Humphries’ list - the best bits

Tom Humphries from the Irish Times stable is one of my favourite sport journalists. He is a terrific wordsmith; however, like most of us, he can be hit and miss on occasions.

Nevertheless, when he hits the spot as he often does, there is a ping in your head like the noise that you hear when you occasionally catch a drive off the tee box as it should be done.

For those few fleeting seconds as you watch the ball arrow down the fairway, you feel really good about yourself - and as those who love clichés turn to you and say - “That’s the one that will bring you back the next day” - you let yourself have that inner smile of satisfaction.

Humphries has written Lockerroom on the back page of the Times for well over a decade and it is required reading for most sports fans. His self-deprecating humour allows him to poke fun at most things, as he is not averse to working the whip on his own back either.

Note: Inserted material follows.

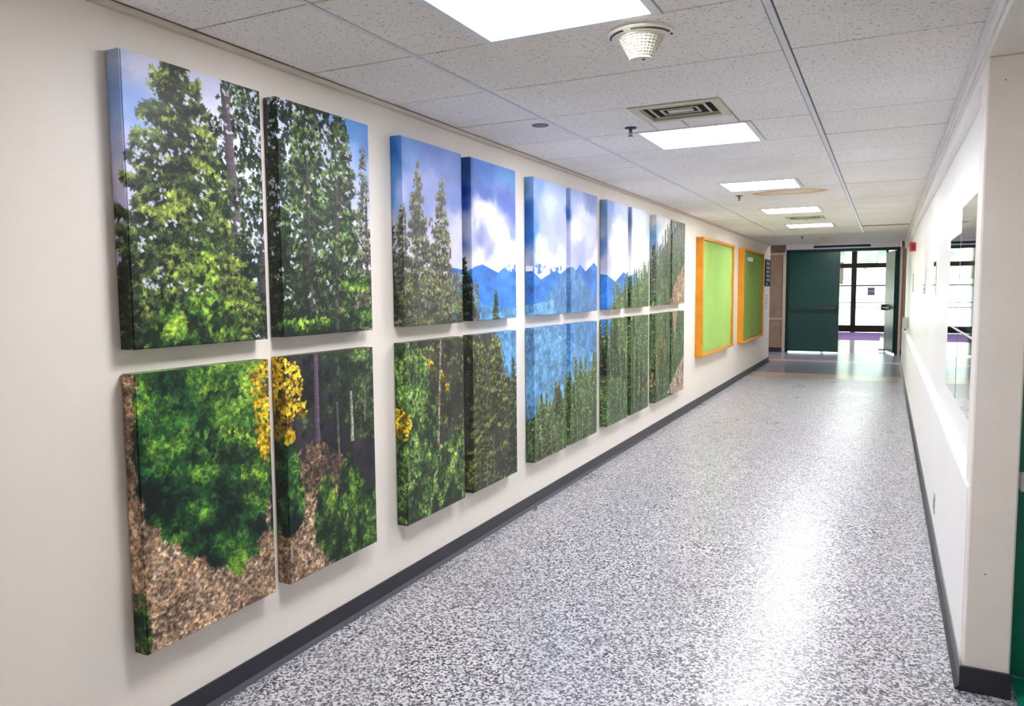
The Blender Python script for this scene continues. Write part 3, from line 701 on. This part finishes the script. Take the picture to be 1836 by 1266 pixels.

Last Monday, he did 125 things that he loves about the GAA as his reflection on La Na gClub.

Some of them were off the wall in my view and some just did not work; however in an effort to keep the doom and gloom of economic meltdown and local/European/by-election talk at bay, - and obviously a way of getting 800 words on a quiet week - I have selected my personal favourites from his list of 125.

You don’t have to agree with them;

Just enjoy them for what they are. A bit of fun.

Ray Silke’s personal favourites from Tom Humphries’ list of 125 things to love about the GAA as published in last Monday’s Irish Times.

1. Joe Canning. Hurling's everyman. Don't ya love the first sight of him in early spring having been too well fed and watered over the Christmas. And then watching as he shrinks by instalments but grows with every game.

 

2. There are few things more enjoyable in life than taking a batch of new hurls out of a car boot and talking bulls** to your mates about balance and grain and lightness and moisture content and linseed and banding and double banding and seasoning before giving the hurls out to the under 11 Bs.

3. Seeing how many kids you can get into a car going to a match.

Yes, I know Garda but it's a county under-12 semi-final and they're late.

Okay.

I'll put the siren on. You follow.

4.  Where else can you have a breed of player good for nothing else really but able to go in and "bust up the play".

5. The mock concern of certain Ulster defenders as they lean over their victims after the "accidental" collision! Like the old joke about what you get when you cross a pitbull with a collie? The answer being a dog that rips your leg off, then goes for help.

6. The junior Bs. Slow as a wet week in Dundalk, they're permitting a film crew to remake Gorillas in the Mist in the showers after their games, they're smoking like chimneys, they're cursing like troopers, they're drinking enough to finance two clubs. And that's just the camogie girls.

7. A f***in' farmer'd make a fortune on the land it takes him to turn.

8. Modern Ireland. A church, a post office, two pubs, a school, a graveyard, and the mother of all GAA complexes.

9. No matter how much you know about the GAA you're only a bar stool away from a fella who knows twice as much.

10. Lads have ye de slip. Have ye de slip. De f***in' ref wants de slip. He won't take it after. Have ye de slip. Yerra warm up again.

11. Cumann na mBunscol finals. Honest to God. Take a day off and go along. Put the grin back on your fretful old adult face.

12.  Hey 14, ya wouldn't get a kick in a f***ing stampede.

13.  Jaysus if they won't take you off, have the decency to come off yourself. It's not your fault son, it's the gobs***es that picked ya.

And one for luck:

That story. A dispute has split a hurling parish in Galway down the centre. There is an EGM called and when things get heated the parish priest walks up to the podium and reminds everybody of what the GAA can be and should be and pleads for the good of the club for the factions to lay aside their differences and pull together and for everybody to move ahead together as a united force. And the chairman stands up and says, "Thanks a lot for that now Father, but that's the kind of s***e that sickens my hole."